Zamosc New Jewish Cemetery

Cemetery Information

Country
Poland
Region
Lublin Voivodeship
District
Zamość
Settlement
Zamość
Site address
The cemetery is located at the intersection of Prosta, Karola Namysłowskiego and Bohaterów Monte Cassino streets.
GPS coordinates
50.719486, 23.266689
Perimeter length
731 metres
Is the cemetery demolished
yes
Type and height of existing fence
No fence
Preservation condition
Demolished Jewish cemetery that has not been built over
General site condition
It is a destroyed Jewish cemetery, it is not fenced, apart from the lapidarium. The area is covered with tall grass and bushes. Graffiti was found on the fence of the lapidarium.
Number of existing gravestones
No tombstones were found by the survey team. There is unproven information about overturned or sunken gravestones, clearing could reveal more. About 100 fragments are located in a fenced lapidarium. According to sztetl.org.pl, the cemetery was in use between 1907 to 1941.
Date of oldest tombstone
1911
Date of newest tombstone
1940
Urgency of erecting a fence
High
Land ownership
Property of local community
Preserved construction on site
There is a tziyun dedicated to Rabbi Yaakov Kranz, son of r. Zeev Wolf, “ha-maggid from Dubna”, who is said to have died in 1805. However, he must have been buried at the old cemetery of Zamość, since this cemetery had not been founded at that time.
Drone surveys
Yes

Historical overview

Jews first settled in Zamość in the 16th century. The first wooden synagogue was built in 1590 (according to other sources — in 1603). In the 17th century, there were two Jewish communes in the town: the Sephardi community and the Ashkenazi community. People associated with Zamość were, among others, Izrael Segal ben Mosze (a Talmudist, pioneer of the Haskalah movement, astronomer), Icchak Lejb Perec (a noted author and playwright), and Rosa Luxemburg (a labour movement activist). During World War II, there was a transit ghetto in Zamość. Almost all the people imprisoned there were murdered in 1942 in the Bełżec and Sobibór concentration camps. When the hostilities on the Eastern Front ended, around 200 Jews returned to the city, and the Jewish Committee was established. In the following months, most of the survivors left Zamość.

The cemetery served as a burial place until World War II. In 1942, people murdered during the so-called liquidation of the ghetto were buried in mass graves.

The cemetery was demolished during the war and the following decades. The fence and almost all the tombstones have been dismantled. The cemetery has since served as an arable field and space for allotment gardens. The funeral home refurbished into a residential building is the only thing that remains of the former cemetery.

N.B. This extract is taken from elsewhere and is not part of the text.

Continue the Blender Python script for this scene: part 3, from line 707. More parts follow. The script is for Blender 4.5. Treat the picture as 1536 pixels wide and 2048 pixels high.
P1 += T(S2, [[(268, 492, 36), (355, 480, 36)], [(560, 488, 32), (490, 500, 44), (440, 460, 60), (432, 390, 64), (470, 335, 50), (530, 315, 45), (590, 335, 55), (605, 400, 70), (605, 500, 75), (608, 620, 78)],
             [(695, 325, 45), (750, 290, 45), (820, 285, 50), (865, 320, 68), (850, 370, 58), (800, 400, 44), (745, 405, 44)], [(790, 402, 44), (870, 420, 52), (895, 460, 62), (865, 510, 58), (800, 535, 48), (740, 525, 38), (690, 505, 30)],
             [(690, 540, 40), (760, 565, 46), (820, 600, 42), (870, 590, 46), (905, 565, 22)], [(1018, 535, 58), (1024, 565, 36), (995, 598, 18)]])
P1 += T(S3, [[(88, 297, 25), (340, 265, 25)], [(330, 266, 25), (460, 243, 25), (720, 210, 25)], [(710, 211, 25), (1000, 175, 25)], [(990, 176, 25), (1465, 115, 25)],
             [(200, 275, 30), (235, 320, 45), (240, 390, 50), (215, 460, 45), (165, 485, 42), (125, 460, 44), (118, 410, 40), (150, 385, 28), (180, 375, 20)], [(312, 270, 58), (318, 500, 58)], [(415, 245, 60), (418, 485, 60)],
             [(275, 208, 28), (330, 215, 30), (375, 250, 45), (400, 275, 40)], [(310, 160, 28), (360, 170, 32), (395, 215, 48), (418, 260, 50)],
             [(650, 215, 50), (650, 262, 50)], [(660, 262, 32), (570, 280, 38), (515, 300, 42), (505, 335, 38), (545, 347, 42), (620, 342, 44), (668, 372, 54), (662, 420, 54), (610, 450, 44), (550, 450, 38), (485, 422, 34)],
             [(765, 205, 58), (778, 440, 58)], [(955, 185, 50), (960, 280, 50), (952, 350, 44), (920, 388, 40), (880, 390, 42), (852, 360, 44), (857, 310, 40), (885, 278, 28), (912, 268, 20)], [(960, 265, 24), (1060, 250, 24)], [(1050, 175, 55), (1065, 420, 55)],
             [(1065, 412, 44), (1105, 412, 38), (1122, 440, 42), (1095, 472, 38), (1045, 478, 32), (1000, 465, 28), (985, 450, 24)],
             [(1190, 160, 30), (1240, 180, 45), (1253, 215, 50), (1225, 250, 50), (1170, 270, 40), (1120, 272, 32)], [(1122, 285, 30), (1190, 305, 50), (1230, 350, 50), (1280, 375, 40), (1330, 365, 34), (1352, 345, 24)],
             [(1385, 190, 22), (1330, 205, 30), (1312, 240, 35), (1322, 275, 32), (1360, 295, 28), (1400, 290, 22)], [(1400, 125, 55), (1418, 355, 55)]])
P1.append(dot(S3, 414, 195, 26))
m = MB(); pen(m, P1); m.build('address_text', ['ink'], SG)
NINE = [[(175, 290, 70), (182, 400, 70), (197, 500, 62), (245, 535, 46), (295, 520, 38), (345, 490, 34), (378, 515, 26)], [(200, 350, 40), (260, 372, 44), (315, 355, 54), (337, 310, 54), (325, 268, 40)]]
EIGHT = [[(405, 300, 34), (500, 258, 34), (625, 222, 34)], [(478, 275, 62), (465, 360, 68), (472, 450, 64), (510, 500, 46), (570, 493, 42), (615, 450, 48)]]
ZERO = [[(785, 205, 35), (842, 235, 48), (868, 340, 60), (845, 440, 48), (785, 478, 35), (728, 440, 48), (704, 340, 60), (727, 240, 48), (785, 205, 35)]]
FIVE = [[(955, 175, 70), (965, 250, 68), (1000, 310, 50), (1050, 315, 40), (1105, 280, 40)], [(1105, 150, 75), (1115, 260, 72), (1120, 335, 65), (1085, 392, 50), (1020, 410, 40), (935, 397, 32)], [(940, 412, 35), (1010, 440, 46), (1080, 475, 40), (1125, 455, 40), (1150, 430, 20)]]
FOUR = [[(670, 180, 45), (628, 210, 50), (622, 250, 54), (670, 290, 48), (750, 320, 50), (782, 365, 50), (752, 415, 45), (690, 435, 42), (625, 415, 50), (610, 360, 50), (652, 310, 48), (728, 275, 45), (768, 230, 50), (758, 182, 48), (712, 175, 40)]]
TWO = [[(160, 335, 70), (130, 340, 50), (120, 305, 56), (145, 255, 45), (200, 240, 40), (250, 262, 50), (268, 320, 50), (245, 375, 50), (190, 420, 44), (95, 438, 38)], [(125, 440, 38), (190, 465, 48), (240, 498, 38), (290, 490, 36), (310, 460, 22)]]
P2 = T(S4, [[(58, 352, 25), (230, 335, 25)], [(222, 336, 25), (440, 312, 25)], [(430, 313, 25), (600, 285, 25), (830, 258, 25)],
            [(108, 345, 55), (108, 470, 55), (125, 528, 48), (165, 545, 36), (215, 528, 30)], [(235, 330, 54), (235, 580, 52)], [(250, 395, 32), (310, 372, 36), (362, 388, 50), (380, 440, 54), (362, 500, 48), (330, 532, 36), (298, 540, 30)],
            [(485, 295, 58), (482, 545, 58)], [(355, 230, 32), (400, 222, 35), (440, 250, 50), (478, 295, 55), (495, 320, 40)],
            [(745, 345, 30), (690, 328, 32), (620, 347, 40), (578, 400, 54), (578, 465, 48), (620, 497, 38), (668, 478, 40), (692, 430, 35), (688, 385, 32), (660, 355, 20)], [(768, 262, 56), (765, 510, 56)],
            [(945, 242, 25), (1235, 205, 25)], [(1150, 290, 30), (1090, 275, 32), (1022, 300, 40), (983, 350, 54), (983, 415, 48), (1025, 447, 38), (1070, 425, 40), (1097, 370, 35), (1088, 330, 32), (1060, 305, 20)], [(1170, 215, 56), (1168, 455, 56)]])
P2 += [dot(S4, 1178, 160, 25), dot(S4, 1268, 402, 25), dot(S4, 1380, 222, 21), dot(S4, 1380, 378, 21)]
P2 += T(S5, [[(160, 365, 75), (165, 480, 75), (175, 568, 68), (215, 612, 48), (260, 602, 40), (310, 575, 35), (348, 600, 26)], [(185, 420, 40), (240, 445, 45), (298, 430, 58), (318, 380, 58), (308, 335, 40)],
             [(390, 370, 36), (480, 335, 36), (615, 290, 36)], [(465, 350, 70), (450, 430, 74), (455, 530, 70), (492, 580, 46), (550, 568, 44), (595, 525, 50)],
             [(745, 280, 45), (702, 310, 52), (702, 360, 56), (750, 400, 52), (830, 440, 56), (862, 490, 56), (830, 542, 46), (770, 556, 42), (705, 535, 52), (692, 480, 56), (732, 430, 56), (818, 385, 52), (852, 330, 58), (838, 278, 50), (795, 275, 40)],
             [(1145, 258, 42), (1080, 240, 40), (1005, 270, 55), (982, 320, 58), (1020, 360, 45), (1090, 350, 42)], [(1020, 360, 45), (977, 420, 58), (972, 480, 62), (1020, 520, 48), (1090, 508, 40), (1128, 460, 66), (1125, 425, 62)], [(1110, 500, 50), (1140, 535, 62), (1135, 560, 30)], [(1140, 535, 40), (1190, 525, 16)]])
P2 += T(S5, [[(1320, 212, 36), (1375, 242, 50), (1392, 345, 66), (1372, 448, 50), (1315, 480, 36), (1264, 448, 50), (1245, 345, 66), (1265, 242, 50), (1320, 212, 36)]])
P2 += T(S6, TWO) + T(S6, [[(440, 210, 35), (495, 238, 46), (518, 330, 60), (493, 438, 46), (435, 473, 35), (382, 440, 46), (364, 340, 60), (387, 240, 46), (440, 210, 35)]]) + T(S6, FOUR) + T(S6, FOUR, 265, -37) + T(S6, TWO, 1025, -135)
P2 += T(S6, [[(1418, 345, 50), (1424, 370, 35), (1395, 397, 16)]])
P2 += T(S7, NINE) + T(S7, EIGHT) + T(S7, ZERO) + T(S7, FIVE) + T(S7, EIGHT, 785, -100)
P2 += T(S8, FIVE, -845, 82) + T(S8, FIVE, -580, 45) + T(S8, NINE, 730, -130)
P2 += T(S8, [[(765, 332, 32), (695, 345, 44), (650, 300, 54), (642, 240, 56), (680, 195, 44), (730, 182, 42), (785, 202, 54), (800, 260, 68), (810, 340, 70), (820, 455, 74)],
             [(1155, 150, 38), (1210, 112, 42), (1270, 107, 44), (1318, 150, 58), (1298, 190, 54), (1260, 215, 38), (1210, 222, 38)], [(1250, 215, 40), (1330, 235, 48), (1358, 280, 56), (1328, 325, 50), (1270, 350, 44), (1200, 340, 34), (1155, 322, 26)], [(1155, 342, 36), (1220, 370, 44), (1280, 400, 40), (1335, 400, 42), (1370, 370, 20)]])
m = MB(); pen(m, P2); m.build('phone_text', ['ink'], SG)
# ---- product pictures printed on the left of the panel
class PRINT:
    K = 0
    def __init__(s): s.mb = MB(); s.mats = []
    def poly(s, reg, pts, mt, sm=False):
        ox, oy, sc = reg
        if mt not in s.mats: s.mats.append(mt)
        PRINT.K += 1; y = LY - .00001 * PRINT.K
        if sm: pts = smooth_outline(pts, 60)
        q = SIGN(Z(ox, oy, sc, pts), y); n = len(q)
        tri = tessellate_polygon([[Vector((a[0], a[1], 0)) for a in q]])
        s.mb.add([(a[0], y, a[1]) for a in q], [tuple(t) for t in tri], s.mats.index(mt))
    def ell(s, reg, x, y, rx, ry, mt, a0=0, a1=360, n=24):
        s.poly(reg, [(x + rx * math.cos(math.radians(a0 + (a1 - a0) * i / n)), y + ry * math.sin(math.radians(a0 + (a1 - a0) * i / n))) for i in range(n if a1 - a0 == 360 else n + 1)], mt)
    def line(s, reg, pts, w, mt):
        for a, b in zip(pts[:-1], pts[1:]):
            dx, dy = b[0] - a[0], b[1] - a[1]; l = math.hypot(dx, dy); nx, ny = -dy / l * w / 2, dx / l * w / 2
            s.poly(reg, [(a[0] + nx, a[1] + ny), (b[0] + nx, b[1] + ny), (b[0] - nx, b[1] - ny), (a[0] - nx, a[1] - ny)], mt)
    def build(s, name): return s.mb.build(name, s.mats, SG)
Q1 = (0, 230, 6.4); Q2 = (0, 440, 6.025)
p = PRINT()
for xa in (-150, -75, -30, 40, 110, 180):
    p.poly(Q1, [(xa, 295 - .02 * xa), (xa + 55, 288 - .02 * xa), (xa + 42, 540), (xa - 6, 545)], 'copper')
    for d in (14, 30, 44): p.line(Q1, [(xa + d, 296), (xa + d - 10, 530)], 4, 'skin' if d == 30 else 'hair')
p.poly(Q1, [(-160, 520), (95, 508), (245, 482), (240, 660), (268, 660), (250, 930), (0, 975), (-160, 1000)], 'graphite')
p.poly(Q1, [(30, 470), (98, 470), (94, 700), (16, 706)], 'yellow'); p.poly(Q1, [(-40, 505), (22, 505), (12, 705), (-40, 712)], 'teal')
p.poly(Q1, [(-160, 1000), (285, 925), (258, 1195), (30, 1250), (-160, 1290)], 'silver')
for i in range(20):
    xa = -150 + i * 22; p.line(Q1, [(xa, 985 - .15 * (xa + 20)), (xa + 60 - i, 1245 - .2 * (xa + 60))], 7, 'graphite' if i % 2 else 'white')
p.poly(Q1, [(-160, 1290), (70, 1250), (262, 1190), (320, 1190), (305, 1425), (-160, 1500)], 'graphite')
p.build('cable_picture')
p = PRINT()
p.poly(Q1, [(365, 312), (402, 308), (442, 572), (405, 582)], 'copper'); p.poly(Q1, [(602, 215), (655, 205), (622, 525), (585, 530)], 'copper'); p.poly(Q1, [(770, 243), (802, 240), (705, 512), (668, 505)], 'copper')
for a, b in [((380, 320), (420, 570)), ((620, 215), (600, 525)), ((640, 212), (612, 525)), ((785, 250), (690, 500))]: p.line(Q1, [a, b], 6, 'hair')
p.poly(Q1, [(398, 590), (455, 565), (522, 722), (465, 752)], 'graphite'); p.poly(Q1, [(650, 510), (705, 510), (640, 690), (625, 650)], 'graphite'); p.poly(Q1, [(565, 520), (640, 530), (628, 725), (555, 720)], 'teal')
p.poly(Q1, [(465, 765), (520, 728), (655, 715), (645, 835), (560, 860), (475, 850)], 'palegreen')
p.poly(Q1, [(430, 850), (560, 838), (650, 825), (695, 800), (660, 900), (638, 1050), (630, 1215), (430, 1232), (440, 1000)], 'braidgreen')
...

In 1950, thanks to the efforts of the Zamość Jews, a monument commemorating the victims of the Holocaust was erected on the edge of the cemetery. It was built with discovered tombstones.
Around 1969, Bohaterów Monte Cassino Street was paved through the cemetery, and part of the site was taken over by the “Cora” Clothing Factory. In 2000, a wall was built behind the monument. Fragments of discovered tombstones were built into it. In 2017, the city authorities paved K. Namysłowskiego Street through the cemetery. During construction, the graves were dug up.

The cemetery is not fenced and its boundaries are unclear. It is not listed in the Register of Historic Monuments. It is owned by the State Treasury and managed by the city of Zamość.